The men and women in the magazines and posters scattered around the gym illustrate it perfectly; grimly handsome models seem interchangeable with Becker's sculptures or Riefenstahl’s flawless black and white images of Aryan athletes. It makes you wonder at the way we've embraced the Nazi cult of physical perfection so unquestioningly. Health and well-being and looks cease to become an interest or a blessing and are instead shunted off to the individual, another obligation but packaged attractively in a wrapper called "lifestyle." The gym ethos is also grimly elitist, a fact played on by a recent Nike women campaign. In the gym a series of fake memorial plaques and posters "commemorate" all those who fell by the wayside in January (the traditional time when gyms are full of new members).

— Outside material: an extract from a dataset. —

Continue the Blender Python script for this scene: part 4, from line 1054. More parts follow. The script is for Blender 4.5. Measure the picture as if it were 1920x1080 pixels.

An example reads:
To all those who disappeared in January.
Who didn’t know how to use the equipment (but who hogged it anyway) who never braved the free weights. Who thought the mirrors were for hair checks and whose favourite piece of equipment was the sauna. Have a relaxing year in front of the TV. See you next January.


I suppose we can also use our Nike Women’s jackboots to kick sand in the weakling’s face.
The subtext is clear; we the chosen few do know how to use the equipment, and aren’t scared of the free-weights. We’re fit and strong and determined and have "The Triumph of the Will" in buckets. Well, the gym rats can keep it. If you want to get high, use drugs. If you want to lose weight, eat less. If the gym rats want to keep fit, fine but please don’t pretend its more than a hobby like collecting Beanie Babies, oil painting, or fixing old cars. And please stop inflicting your self righteousness on the rest of us.